## Set problem:
Count every line where "objects" occurs. Give the total alone.

## Data excerpt:
────────────────────────────────────────

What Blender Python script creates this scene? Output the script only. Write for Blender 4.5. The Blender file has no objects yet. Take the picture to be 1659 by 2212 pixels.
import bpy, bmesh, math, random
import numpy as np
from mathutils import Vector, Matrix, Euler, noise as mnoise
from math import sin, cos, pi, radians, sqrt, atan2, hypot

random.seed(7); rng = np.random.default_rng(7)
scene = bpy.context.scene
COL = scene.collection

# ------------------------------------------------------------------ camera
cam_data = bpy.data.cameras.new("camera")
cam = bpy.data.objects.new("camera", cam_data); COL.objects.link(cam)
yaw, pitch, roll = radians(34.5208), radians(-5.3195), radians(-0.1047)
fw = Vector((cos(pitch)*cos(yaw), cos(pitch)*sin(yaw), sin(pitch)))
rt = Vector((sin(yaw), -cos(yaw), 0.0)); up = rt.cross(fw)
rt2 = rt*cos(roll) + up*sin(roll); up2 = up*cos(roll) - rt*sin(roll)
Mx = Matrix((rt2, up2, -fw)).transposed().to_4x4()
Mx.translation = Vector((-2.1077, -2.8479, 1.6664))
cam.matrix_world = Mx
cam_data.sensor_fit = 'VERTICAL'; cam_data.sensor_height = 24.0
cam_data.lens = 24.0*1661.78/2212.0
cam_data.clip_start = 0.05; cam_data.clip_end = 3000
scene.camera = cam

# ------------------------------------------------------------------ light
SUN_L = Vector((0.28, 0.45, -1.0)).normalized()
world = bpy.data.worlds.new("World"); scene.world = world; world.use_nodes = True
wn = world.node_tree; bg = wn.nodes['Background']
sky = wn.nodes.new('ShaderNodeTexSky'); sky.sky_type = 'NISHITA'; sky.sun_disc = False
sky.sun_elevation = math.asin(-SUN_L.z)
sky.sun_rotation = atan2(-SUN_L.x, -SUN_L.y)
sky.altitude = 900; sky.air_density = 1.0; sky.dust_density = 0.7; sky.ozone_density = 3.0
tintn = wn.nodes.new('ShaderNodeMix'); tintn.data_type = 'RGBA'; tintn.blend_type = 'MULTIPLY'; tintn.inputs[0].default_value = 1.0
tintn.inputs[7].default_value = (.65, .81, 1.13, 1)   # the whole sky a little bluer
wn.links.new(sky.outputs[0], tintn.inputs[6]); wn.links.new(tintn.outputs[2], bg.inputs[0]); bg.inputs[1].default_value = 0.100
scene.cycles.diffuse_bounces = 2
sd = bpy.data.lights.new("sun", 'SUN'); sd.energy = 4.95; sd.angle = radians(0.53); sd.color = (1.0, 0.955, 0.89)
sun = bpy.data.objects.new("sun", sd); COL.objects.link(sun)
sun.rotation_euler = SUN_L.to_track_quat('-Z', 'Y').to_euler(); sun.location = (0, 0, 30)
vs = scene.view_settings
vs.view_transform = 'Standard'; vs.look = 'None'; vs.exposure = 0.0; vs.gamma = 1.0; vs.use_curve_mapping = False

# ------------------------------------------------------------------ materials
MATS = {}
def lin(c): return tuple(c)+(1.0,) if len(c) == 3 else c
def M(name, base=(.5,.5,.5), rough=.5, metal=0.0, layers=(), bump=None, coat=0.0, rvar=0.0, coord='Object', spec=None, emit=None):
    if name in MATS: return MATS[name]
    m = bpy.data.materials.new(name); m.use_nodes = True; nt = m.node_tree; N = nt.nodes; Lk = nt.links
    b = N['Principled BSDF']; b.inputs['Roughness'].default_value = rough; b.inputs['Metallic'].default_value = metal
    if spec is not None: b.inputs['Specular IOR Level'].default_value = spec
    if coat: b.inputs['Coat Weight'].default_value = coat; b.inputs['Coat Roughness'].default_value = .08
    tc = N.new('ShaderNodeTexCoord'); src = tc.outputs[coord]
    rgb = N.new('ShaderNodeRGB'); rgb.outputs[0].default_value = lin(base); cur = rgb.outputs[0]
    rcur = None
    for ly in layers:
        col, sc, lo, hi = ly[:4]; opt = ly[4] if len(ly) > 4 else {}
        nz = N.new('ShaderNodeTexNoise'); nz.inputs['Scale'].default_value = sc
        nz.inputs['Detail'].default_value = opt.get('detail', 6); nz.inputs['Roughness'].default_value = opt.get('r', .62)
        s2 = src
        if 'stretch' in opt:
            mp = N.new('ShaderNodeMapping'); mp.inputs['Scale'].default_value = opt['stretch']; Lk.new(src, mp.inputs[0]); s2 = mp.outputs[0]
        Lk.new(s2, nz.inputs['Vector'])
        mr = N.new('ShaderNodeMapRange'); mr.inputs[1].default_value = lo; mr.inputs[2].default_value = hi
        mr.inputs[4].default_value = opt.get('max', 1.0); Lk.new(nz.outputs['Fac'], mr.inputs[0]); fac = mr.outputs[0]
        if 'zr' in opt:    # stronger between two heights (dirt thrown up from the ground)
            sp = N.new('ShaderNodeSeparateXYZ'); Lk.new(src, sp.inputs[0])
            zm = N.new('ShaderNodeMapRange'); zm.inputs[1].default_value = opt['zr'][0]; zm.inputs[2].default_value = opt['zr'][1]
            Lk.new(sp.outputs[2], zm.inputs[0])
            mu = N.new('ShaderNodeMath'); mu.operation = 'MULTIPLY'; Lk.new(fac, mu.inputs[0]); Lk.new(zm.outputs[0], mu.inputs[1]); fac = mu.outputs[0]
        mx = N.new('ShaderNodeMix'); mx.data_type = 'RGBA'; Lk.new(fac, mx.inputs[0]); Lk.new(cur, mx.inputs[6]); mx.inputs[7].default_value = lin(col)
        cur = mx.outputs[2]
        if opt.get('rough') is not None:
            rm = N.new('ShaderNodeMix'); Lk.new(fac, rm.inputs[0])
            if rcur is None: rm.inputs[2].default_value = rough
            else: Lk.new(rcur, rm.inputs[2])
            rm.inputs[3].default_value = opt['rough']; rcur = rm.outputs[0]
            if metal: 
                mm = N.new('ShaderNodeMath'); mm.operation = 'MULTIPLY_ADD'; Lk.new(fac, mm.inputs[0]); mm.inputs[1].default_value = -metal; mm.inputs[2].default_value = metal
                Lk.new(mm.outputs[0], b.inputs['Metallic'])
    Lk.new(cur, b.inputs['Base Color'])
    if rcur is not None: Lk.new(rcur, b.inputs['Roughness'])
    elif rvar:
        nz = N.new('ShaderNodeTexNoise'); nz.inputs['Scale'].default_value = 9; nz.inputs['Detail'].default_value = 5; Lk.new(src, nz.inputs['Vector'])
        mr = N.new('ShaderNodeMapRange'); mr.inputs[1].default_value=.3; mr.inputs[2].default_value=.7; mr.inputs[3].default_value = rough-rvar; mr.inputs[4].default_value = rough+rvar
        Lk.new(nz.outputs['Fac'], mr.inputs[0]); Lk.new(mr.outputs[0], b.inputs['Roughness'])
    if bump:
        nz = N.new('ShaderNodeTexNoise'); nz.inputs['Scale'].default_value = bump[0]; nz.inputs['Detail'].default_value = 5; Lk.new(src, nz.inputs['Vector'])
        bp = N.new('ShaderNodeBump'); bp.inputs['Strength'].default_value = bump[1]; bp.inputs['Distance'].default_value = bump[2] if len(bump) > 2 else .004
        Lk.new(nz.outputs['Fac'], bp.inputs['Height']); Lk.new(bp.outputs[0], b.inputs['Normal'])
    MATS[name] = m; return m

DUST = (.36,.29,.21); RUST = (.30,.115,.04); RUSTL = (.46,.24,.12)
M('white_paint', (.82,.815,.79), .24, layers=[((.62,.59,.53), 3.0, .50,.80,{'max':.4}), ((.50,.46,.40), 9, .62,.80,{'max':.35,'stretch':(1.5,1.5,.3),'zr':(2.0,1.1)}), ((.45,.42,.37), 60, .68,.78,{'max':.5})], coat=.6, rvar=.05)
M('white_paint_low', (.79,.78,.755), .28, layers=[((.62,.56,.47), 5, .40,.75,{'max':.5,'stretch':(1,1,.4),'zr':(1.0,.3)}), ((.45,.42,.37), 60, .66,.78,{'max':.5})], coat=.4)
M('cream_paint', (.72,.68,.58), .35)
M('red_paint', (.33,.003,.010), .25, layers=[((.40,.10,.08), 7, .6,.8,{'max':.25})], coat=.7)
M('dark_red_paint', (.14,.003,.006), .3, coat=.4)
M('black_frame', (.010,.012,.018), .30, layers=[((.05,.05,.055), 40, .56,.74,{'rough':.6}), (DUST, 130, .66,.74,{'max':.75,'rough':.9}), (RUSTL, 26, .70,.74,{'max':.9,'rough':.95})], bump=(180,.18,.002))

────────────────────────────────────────

## Task answer:
3